_WORK INSTRUCTIONS:_ Quote the listing below word for word, stopping after the line that contains "quad(p[4], p[0], p[1], p[5])".

╔══

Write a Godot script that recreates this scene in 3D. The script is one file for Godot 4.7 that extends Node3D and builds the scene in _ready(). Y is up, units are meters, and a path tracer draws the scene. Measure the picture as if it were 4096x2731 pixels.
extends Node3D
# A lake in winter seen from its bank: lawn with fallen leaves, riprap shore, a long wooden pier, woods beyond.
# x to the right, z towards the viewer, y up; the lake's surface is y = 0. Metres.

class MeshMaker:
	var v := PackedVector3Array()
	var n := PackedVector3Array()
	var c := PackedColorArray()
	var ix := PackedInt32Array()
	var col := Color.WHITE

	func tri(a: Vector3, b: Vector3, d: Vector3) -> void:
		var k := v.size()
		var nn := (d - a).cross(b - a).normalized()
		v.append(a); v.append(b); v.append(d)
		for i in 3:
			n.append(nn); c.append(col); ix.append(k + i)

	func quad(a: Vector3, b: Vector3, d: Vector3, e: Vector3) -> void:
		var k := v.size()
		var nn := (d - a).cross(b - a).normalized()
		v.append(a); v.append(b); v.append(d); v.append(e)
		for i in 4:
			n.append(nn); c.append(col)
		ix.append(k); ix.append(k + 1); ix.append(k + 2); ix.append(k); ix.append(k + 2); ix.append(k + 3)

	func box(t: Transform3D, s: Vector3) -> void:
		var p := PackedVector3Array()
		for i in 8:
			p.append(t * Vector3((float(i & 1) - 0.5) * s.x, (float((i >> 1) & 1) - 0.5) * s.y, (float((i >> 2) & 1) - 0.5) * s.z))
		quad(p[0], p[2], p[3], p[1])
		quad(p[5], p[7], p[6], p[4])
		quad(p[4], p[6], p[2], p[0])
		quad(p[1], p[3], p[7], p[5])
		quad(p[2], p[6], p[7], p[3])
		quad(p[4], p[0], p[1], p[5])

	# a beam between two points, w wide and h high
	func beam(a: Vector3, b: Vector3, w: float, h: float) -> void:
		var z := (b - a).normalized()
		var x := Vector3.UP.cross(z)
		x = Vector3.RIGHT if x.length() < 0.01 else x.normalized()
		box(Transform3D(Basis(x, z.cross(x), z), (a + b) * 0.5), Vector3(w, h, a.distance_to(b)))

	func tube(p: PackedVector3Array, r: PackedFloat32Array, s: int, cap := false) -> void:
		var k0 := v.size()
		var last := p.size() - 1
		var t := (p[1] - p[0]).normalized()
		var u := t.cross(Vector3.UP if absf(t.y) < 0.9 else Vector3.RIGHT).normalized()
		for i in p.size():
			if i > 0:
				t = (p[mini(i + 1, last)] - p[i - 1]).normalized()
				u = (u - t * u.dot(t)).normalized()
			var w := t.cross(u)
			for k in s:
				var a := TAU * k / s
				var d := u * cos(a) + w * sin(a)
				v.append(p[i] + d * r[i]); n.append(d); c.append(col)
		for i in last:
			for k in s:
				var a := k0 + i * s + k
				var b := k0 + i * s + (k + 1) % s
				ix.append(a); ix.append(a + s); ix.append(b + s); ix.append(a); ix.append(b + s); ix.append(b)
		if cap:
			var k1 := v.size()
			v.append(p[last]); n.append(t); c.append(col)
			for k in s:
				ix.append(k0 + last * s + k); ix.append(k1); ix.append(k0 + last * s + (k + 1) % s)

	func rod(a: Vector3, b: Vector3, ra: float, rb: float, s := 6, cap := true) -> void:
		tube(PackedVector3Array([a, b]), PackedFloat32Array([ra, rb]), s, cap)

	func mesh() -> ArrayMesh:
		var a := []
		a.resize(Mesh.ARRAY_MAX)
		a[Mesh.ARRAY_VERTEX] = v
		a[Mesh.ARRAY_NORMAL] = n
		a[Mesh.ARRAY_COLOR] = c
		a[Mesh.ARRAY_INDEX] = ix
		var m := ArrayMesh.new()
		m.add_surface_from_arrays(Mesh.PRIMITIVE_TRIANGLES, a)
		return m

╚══

_PROBLEM SOLUTION:_
Write a Godot script that recreates this scene in 3D. The script is one file for Godot 4.7 that extends Node3D and builds the scene in _ready(). Y is up, units are meters, and a path tracer draws the scene. Measure the picture as if it were 4096x2731 pixels.
extends Node3D
# A lake in winter seen from its bank: lawn with fallen leaves, riprap shore, a long wooden pier, woods beyond.
# x to the right, z towards the viewer, y up; the lake's surface is y = 0. Metres.

class MeshMaker:
	var v := PackedVector3Array()
	var n := PackedVector3Array()
	var c := PackedColorArray()
	var ix := PackedInt32Array()
	var col := Color.WHITE

	func tri(a: Vector3, b: Vector3, d: Vector3) -> void:
		var k := v.size()
		var nn := (d - a).cross(b - a).normalized()
		v.append(a); v.append(b); v.append(d)
		for i in 3:
			n.append(nn); c.append(col); ix.append(k + i)

	func quad(a: Vector3, b: Vector3, d: Vector3, e: Vector3) -> void:
		var k := v.size()
		var nn := (d - a).cross(b - a).normalized()
		v.append(a); v.append(b); v.append(d); v.append(e)
		for i in 4:
			n.append(nn); c.append(col)
		ix.append(k); ix.append(k + 1); ix.append(k + 2); ix.append(k); ix.append(k + 2); ix.append(k + 3)

	func box(t: Transform3D, s: Vector3) -> void:
		var p := PackedVector3Array()
		for i in 8:
			p.append(t * Vector3((float(i & 1) - 0.5) * s.x, (float((i >> 1) & 1) - 0.5) * s.y, (float((i >> 2) & 1) - 0.5) * s.z))
		quad(p[0], p[2], p[3], p[1])
		quad(p[5], p[7], p[6], p[4])
		quad(p[4], p[6], p[2], p[0])
		quad(p[1], p[3], p[7], p[5])
		quad(p[2], p[6], p[7], p[3])
		quad(p[4], p[0], p[1], p[5])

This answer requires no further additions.